USDCAD open: 1.3853, overnight range 1.3845-1.3862, close 1.3861, WTI 96.18, Gold 4427.09

The Canadian dollar traded sideways but stayed supported by risk aversion. The US dollar remains broadly bid as traders worry that Trump could escalate the Iran conflict by deploying troops as early as this weekend. Trump’s delay on Iranian energy infrastructure strikes seen as a tactical pause rather than de-escalation.

The Canadian dollar is also being weighed down by Canada/US 10-year yield spreads, which have widened to -90.4 from -79.8 on Tuesday.
Yesterday, Bank of Canada Deputy Governor Carolyn Rogers signaled that rates may stay higher for longer as policymakers deal with structural economic changes and persistent uncertainty. While inflation expectations remain anchored, they are vulnerable, leaving the Bank cautious about easing and prepared to tighten if energy-driven price pressures broaden.

WTI oil traded in a 92.14-96.91 range, climbing on fears the US-Iran conflict will intensify over the weekend. Concerns are growing that strikes on Iranian energy assets could trigger renewed Houthi attacks in the Red Sea, particularly around the Bab-el-Mandeb Strait, potentially disrupting another 10% of global oil supply.

Asian equities ended mixed but tilted positive. Japan’s Topix added 0.19% and Hong Kong’s Hang Seng gained 0.38%, while Australia’s ASX slipped 0.11%.

As of 7:30 am. Germany’s DAX is down 1.62%, France’s CAC 40 has dropped 1.10%, and the UK FTSE 100 is off 0.74%. US futures are softer with the S&P 500 down 0.43%, the 10-year Treasury yield at 4.465%, and the dollar index at 100.07.

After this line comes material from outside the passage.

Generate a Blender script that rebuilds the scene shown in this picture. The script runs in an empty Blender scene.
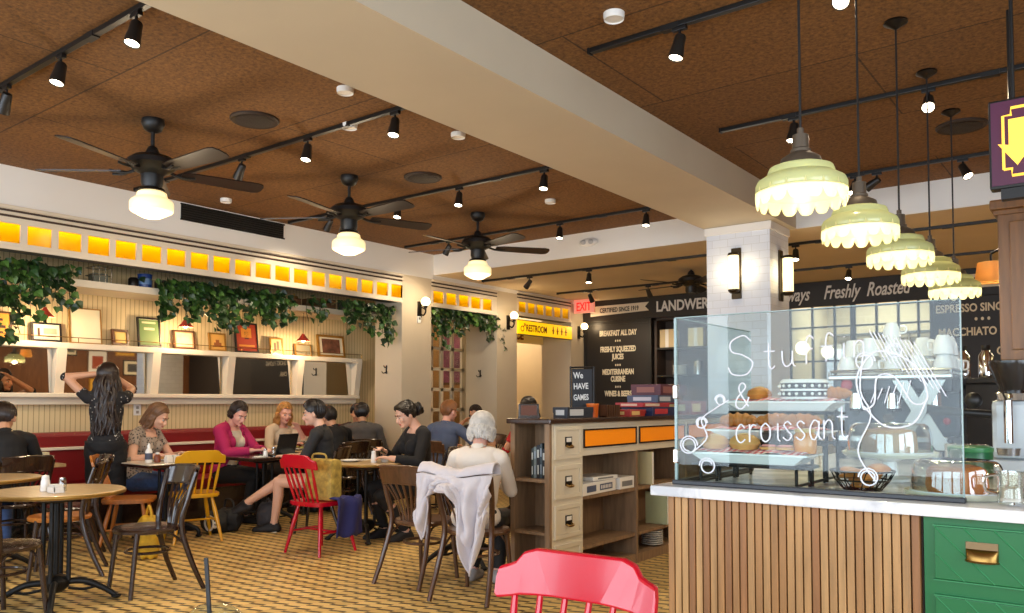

EURUSD traded in a 1.1515-1.1547 range with a softer tone as traders head into the weekend cautious due to the Iran conflict. Ongoing attacks by the IRGC across Gulf regions have supported oil prices, leaving the euro largely driven by swings in global risk sentiment in the absence of meaningful Eurozone data.

GBPUSD danced in a 1.3302-1.3348 range and remained on the defensive. Higher energy prices, weak retail sales, and deteriorating GfK consumer confidence, alongside broader risk aversion, combined to weigh on sterling.

USDJPY climbed in a 159.46-159.98 range and edged higher, supported by rising US yields and firm oil prices. The 10-year Treasury yield has climbed from 4.1% overnight and 4.30% earlier in the week to near 4.467%, although gains in the pair remain limited by persistent intervention risk.

AUDUSD ticked lower in a 0.6872-0.6913 range, stabilizing after recent losses. The pair continues to be pressured by cautious positioning and general risk-off flows ahead of the weekend.

The Michigan Consumer Sentiment report is expected to be unchanged, although its impact is likely to be overshadowed by developments in the US-Iran conflict.